Exercise brief: Quote every entry word for word.

Entries from a dataset
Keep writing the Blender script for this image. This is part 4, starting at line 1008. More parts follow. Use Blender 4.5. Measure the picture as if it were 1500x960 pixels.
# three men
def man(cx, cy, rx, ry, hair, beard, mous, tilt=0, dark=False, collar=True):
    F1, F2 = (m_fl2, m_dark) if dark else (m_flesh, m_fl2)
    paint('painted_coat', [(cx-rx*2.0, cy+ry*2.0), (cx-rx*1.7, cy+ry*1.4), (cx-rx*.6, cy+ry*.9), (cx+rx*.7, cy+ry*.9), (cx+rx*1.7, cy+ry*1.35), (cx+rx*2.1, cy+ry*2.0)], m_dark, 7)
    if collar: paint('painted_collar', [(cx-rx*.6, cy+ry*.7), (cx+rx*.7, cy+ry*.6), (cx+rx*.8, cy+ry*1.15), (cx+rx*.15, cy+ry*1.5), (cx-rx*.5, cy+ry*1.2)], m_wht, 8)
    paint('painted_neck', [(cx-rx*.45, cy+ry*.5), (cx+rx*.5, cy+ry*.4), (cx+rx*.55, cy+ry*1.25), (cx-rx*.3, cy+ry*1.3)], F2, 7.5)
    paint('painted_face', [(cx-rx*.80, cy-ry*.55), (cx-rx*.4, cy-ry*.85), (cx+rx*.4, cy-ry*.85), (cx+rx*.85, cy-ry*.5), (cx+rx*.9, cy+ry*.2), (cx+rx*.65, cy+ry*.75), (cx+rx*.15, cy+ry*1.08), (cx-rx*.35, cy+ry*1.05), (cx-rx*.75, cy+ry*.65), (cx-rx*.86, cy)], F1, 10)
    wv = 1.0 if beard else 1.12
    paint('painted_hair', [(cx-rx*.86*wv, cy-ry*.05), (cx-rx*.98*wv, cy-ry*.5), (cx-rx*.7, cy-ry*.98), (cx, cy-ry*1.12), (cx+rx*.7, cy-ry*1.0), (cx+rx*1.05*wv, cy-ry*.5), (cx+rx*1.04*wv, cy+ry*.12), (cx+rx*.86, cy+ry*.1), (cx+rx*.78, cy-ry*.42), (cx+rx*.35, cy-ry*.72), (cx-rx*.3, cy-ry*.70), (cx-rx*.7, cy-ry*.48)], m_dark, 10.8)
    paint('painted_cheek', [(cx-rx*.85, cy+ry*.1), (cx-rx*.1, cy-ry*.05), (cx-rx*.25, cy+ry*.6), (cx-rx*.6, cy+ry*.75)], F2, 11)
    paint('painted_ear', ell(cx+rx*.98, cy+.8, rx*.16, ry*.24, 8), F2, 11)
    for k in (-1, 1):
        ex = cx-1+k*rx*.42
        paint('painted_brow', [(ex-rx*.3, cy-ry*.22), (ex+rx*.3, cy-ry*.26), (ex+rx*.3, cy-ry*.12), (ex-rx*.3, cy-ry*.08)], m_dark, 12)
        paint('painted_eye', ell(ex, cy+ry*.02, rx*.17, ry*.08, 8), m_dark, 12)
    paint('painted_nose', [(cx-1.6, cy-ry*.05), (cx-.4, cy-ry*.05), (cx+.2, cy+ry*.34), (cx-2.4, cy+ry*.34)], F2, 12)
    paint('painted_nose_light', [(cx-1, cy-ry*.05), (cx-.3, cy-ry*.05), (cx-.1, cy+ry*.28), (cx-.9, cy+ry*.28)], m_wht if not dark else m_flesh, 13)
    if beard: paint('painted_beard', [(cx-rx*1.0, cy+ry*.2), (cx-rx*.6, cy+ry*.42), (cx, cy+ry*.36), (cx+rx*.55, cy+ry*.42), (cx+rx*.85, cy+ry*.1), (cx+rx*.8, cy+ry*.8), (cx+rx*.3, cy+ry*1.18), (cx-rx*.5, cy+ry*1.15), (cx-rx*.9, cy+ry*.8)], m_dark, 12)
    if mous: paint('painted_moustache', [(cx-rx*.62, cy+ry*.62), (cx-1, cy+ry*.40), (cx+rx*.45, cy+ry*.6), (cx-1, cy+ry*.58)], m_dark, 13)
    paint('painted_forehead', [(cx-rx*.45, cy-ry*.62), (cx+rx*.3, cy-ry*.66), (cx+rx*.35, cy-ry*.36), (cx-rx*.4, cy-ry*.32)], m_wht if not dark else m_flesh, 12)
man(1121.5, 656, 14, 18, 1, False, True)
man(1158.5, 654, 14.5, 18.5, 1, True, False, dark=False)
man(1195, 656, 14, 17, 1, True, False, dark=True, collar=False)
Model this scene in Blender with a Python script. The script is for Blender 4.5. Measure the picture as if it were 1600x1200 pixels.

Solution for this task:
Keep writing the Blender script for this image. This is part 4, starting at line 1008. More parts follow. Use Blender 4.5. Measure the picture as if it were 1500x960 pixels.
# three men
def man(cx, cy, rx, ry, hair, beard, mous, tilt=0, dark=False, collar=True):
    F1, F2 = (m_fl2, m_dark) if dark else (m_flesh, m_fl2)
    paint('painted_coat', [(cx-rx*2.0, cy+ry*2.0), (cx-rx*1.7, cy+ry*1.4), (cx-rx*.6, cy+ry*.9), (cx+rx*.7, cy+ry*.9), (cx+rx*1.7, cy+ry*1.35), (cx+rx*2.1, cy+ry*2.0)], m_dark, 7)
    if collar: paint('painted_collar', [(cx-rx*.6, cy+ry*.7), (cx+rx*.7, cy+ry*.6), (cx+rx*.8, cy+ry*1.15), (cx+rx*.15, cy+ry*1.5), (cx-rx*.5, cy+ry*1.2)], m_wht, 8)
    paint('painted_neck', [(cx-rx*.45, cy+ry*.5), (cx+rx*.5, cy+ry*.4), (cx+rx*.55, cy+ry*1.25), (cx-rx*.3, cy+ry*1.3)], F2, 7.5)
    paint('painted_face', [(cx-rx*.80, cy-ry*.55), (cx-rx*.4, cy-ry*.85), (cx+rx*.4, cy-ry*.85), (cx+rx*.85, cy-ry*.5), (cx+rx*.9, cy+ry*.2), (cx+rx*.65, cy+ry*.75), (cx+rx*.15, cy+ry*1.08), (cx-rx*.35, cy+ry*1.05), (cx-rx*.75, cy+ry*.65), (cx-rx*.86, cy)], F1, 10)
    wv = 1.0 if beard else 1.12
    paint('painted_hair', [(cx-rx*.86*wv, cy-ry*.05), (cx-rx*.98*wv, cy-ry*.5), (cx-rx*.7, cy-ry*.98), (cx, cy-ry*1.12), (cx+rx*.7, cy-ry*1.0), (cx+rx*1.05*wv, cy-ry*.5), (cx+rx*1.04*wv, cy+ry*.12), (cx+rx*.86, cy+ry*.1), (cx+rx*.78, cy-ry*.42), (cx+rx*.35, cy-ry*.72), (cx-rx*.3, cy-ry*.70), (cx-rx*.7, cy-ry*.48)], m_dark, 10.8)
    paint('painted_cheek', [(cx-rx*.85, cy+ry*.1), (cx-rx*.1, cy-ry*.05), (cx-rx*.25, cy+ry*.6), (cx-rx*.6, cy+ry*.75)], F2, 11)
    paint('painted_ear', ell(cx+rx*.98, cy+.8, rx*.16, ry*.24, 8), F2, 11)
    for k in (-1, 1):
        ex = cx-1+k*rx*.42
        paint('painted_brow', [(ex-rx*.3, cy-ry*.22), (ex+rx*.3, cy-ry*.26), (ex+rx*.3, cy-ry*.12), (ex-rx*.3, cy-ry*.08)], m_dark, 12)
        paint('painted_eye', ell(ex, cy+ry*.02, rx*.17, ry*.08, 8), m_dark, 12)
    paint('painted_nose', [(cx-1.6, cy-ry*.05), (cx-.4, cy-ry*.05), (cx+.2, cy+ry*.34), (cx-2.4, cy+ry*.34)], F2, 12)
    paint('painted_nose_light', [(cx-1, cy-ry*.05), (cx-.3, cy-ry*.05), (cx-.1, cy+ry*.28), (cx-.9, cy+ry*.28)], m_wht if not dark else m_flesh, 13)
    if beard: paint('painted_beard', [(cx-rx*1.0, cy+ry*.2), (cx-rx*.6, cy+ry*.42), (cx, cy+ry*.36), (cx+rx*.55, cy+ry*.42), (cx+rx*.85, cy+ry*.1), (cx+rx*.8, cy+ry*.8), (cx+rx*.3, cy+ry*1.18), (cx-rx*.5, cy+ry*1.15), (cx-rx*.9, cy+ry*.8)], m_dark, 12)
    if mous: paint('painted_moustache', [(cx-rx*.62, cy+ry*.62), (cx-1, cy+ry*.40), (cx+rx*.45, cy+ry*.6), (cx-1, cy+ry*.58)], m_dark, 13)
    paint('painted_forehead', [(cx-rx*.45, cy-ry*.62), (cx+rx*.3, cy-ry*.66), (cx+rx*.35, cy-ry*.36), (cx-rx*.4, cy-ry*.32)], m_wht if not dark else m_flesh, 12)
man(1121.5, 656, 14, 18, 1, False, True)
man(1158.5, 654, 14.5, 18.5, 1, True, False, dark=False)
man(1195, 656, 14, 17, 1, True, False, dark=True, collar=False)
Model this scene in Blender with a Python script. The script is for Blender 4.5. Measure the picture as if it were 1600x1200 pixels.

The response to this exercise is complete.